Still Access is “nothing works.” Is there something missing?
Still Access is “nothing works.” Is there something missing?
yes: You have created firewall rules for outgoing traffic generated by IPFire itself, but you are missing firewall rules allowing traffic generated by clients behind IPFire.
This makes a huge difference in terms of a firewall.
In your case, you could use IPFire’s web proxy and should be able to reach most web sites (if you allow port 80 for plaintext HTTP as well), since the proxy is running on IPFire itself and therefore outgoing firewall rules apply to its traffic, not forwarding ones.
The blog post (reference: it is located here) did not contain any further hints regarding concrete firewall rules for forwarding traffic:
Since further firewall rules depend on your network, we can only provide you with some common Best Practices for creating and maintaining them […]
Answering your second question: Yes, both “forward” and “outgoing” default firewall behaviour need to set to “block” for the configuration explained in the blog post.
You have created firewall rules for outgoing traffic generated by IPFire itself, but you are missing firewall rules allowing traffic generated by clients behind IPFire.
Then SOURCE Interface BLUE : DESTINATION RED communicated with ipFire because it is “Interface”? I’ve fiddled various Rules not addressing Interface, to allow clients but still Nothing. One Rule allowed All Protocols just to pass the Block Rule yet that didn’t work. Another Rule limited Protocol TCP Source 80 Destination 80, using your example of allowing HTTP, yet that didn’t work.
Then SOURCE Interface BLUE : DESTINATION RED communicated with ipFire because it is “Interface”?
yes, this refers to the BLUE interface of IPFire itself, not the BLUE network.
One Rule allowed All Protocols just to pass the Block Rule yet that didn’t work. Another Rule limited Protocol TCP Source 80 Destination 80, using your example of allowing HTTP, yet that didn’t work.

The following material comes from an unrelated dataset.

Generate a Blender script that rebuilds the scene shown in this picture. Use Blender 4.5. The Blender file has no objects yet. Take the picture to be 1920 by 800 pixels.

The source of this rules must be set to the BLUE network, this is critical. To sum it up, this rule should work by allowing any traffic from the BLUE network to the RED one (i. e. the internet):
Source: Standard networks → BLUE
Destination: Standard networks → RED
Protocol: All
the first two rules look good. You should be able to run ping 8.8.8.8 or similar and get a response back.
I misunderstood your posts regarding the source interface of the outgoing firewall rules. Please set their source interface to RED instead (caveat: due to bug #11932, you have to use “any” as the source interface for the DNS rule) and try again.
Peter the Great. Thus far that works. IPS will likely not update tomorrow. The FW Logs however show an endless chain of DNS TLS at 853 of each Server and dropped. Is DNS over TLS not working?
Ah. Forgot to mention that ipFire only connects through BLUE. That might effect your Opinion, the configuration looked alright. I’ve got the Time fixed, but need to wait until to tomorrow to confirm.
11 Hours later. IPS and Time update normally. However, DNS fails. Which Rule or is the problem the Order of the Rules?
Current Firewall. Same Results. Using Any as the Source for DNS moved the Rule from Outward to Incoming - trying to utilize Peter’s solution. What’s missing.
Maybe it works, maybe not. The DNS checker finds 5 of the 7 DNS Over TLS but reports 63 Errors. And to accomplish getting the DNS required un-expectant Firewall Rules Would a person familiar with ipFire Firewall examine the collection of Rules.
I am closing this topic since the original poster apparently does not have any idea about what he is doing, refuses to provide meaningful log messages and to read the documentation by himself.